The Cultural and Operational Impact
Dr. Atuahene further acknowledges that this kind of forced merger isn’t just about the money; it’s about the people and the systems. Every SDI has its own way of doing things. Should this new capital requirement result in mergers, Dr. Atuahene foresees a list of cultural and operational impact.
• Cultural Clashes: Merging two different corporate “personalities” often leads to internal friction and inefficient decision-making. What worked for a small, community-focused rural bank might not sit well with a high-growth microfinance firm.
• The IT Nightmare: Combining different IT systems is notoriously difficult. The sources warn that these struggles often result in IT failures and service disruptions, leaving customers unable to access their money when they need it most.
The Impact on the Customer
For the average Ghanaian, the market trader, the small-scale farmer, or the startup owner, these “mega-SDIs” might be bad news.
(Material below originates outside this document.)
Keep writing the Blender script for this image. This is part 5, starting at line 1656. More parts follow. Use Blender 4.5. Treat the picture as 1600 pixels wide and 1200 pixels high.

The expert, from experience, foresees a loss of identity: Small SDIs are loved for their personalized service. A large, consolidated firm often loses that “local touch,” leading to long queues and poor customer service.
Moreover, there is the fear of “Neglecting the Little Guy”. There is a serious risk that these new “mega-SDIs” will stop caring about small loans for poverty reduction. Instead, they may shift their focus toward large corporate lending, leaving SMEs in the lurch.
Dr. Atuahene further maintains that with fewer institutions competing for business, customers may face higher fees and increased borrowing costs.

The Bottomline
The expert argues that mergers should be the last resort, not the primary goal. Instead of forcing banks together, the sources suggest that the BoG should extend the deadlines to December 2027 to give firms more time to grow organically.
He further calls for a moderate capital increment instead of the one announced by the Bank of Ghana. (e.g., GH¢30 million instead of GH¢50 million) to reflect the current economic reality.
Dr. Atuahene also calls for the cleaning up of the “bad apples” through independent probes before forcing them onto healthy firms.
While the BoG wants to build resilience, doing so through forced mergers could unintentionally destroy the very institutions that the most vulnerable Ghanaians rely on.